Consumer advocate proponents of an initiative to tax oil companies have submitted twice the required number of signatures to the Secretary of State’s office, virtually assuring the measure will be on the November ballot.
The California Clean Energy Campaign, spearheaded by the Foundation for Taxpayer and Consumer Rights, a consumer advocacy group, has submitted nearly1.2 million signatures to the Secretary of State’s office, double the required 598,000.
The California Clean Alternative Energy Initiative would levy a tax of anywhere between 1.5 percent to 6 percent on producers of oil extracted in California, depending on the price of a barrel of oil. The initiative specifies that $4 billion of that money would be spent over 10 years to fund research and production incentives for alternative energy, alternative fuel vehicles and energy conservation measures.

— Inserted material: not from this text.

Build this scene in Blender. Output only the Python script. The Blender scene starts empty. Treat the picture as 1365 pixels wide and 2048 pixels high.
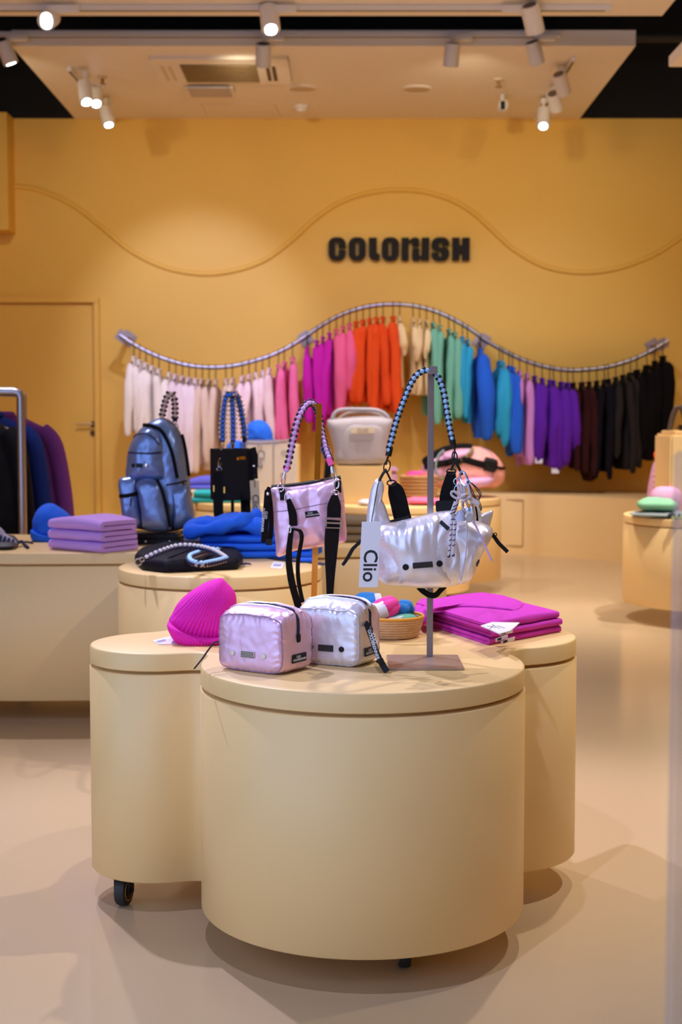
import bpy, bmesh, math, random
from mathutils import Vector, Matrix, noise
from mathutils.bvhtree import BVHTree

C = bpy.context.scene.collection
SC = bpy.context.scene
PI = math.pi
rnd = random.Random(7)

# ---------------------------------------------------------------- camera
CAM_H, F, PITCH = 1.155, 2850.0, math.radians(3.93)
CX, CY = 682.5, 1024.0
cam_d = bpy.data.cameras.new('camera')
cam = bpy.data.objects.new('camera', cam_d)
C.objects.link(cam)
cam.location = (0, 0, CAM_H)
cam.rotation_euler = (PI/2 - PITCH, 0, 0)
cam_d.sensor_fit = 'VERTICAL'
cam_d.sensor_height = 36.0
cam_d.lens = F/2048*36.0
cam_d.clip_start = 0.05
cam_d.dof.use_dof = True
cam_d.dof.focus_distance = 3.0
cam_d.dof.aperture_fstop = 5.6
SC.camera = cam

# ---------------------------------------------------------------- world: daylight through the open shop front behind the camera
w = bpy.data.worlds.new('daylight')
SC.world = w
w.use_nodes = True
w.node_tree.nodes['Background'].inputs[0].default_value = (0.46, 0.63, 1.0, 1)
w.node_tree.nodes['Background'].inputs[1].default_value = 2.75

SC.view_settings.view_transform = 'Standard'
SC.view_settings.look = 'None'
SC.view_settings.gamma = 1
SC.view_settings.use_curve_mapping = False
SC.view_settings.exposure = -0.25
SC.cycles.use_denoising = True
SC.cycles.max_bounces = 8
SC.cycles.diffuse_bounces = 5
SC.cycles.glossy_bounces = 4
SC.cycles.transparent_max_bounces = 12
SC.cycles.sample_clamp_indirect = 6
SC.cycles.caustics_reflective = False
SC.cycles.caustics_refractive = False

def spot(loc, target, watts, deg, blend=0.5, col=(1, 0.86, 0.70), rad=0.05):
    d = bpy.data.lights.new('spot_light', 'SPOT')
    d.energy = watts; d.spot_size = math.radians(deg); d.spot_blend = blend
    d.color = col; d.shadow_soft_size = rad
    o = bpy.data.objects.new('spot_light', d)
    C.objects.link(o)
    o.location = loc
    o.rotation_euler = (Vector(target) - Vector(loc)).to_track_quat('-Z', 'Y').to_euler()
    return o

WARM = (1, 0.91, 0.86)
NEUT = (1, 0.94, 1.06)
# ceiling spots: some stand for the modelled heads, the rest are added without fixtures
spot((-1.15, 9.5, 3.40), (-1.22, 12.2, 1.75), 125, 46, 0.7, (0.92, 1.0, 1.8))      # pool on the back wall, left
spot((0.1, 9.4, 3.45), (0.3, 12.0, 1.2), 75, 62, 0.9, (0.96, 1.0, 1.6))           # sign and rail
spot((1.45, 9.4, 3.40), (1.7, 12.0, 1.3), 65, 60, 0.9, (0.96, 1.0, 1.6))
WASH = (1, 0.84, 0.56)
for x_ in (-2.3, -0.7, 0.9, 2.4):
    spot((x_, 9.74, 3.50), (x_*1.02, 12.2, 2.35), 52, 100, 1.0, WASH)  # added wall washers without fixtures, lift the upper wall
    spot((x_, 8.2, 3.52), (x_*0.9, 9.4, 0.0), 195, 100, 1.0, WARM)  # added floor spots without fixtures, brighten the ceiling by bounce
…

“California motorists are paying 50 cents more per gallon of gasoline than the U.S. average,” said Jamie Court, president of the Foundation for Taxpayer and Consumer Rights. “At the same time, oil companies are reporting record profits. The only way to break this cycle of profiteering and price gouging is for the state to create cheaper and cleaner alternatives to the refiners’ stranglehold on the market It’s time for Big Oil companies to pay their fair share.”
Opponents of the initiative, including business organizations and oil companies, issued a statement earlier in the week calling the measure the “wrong approach” towards promotion of alternative fuels.
“It would increase California’s already high gasoline prices, create a new state bureaucracy with little accountability and rob schools of their fair share of tax revenues,” said Al Lundeen, spokesman for Californians Against Higher Taxes.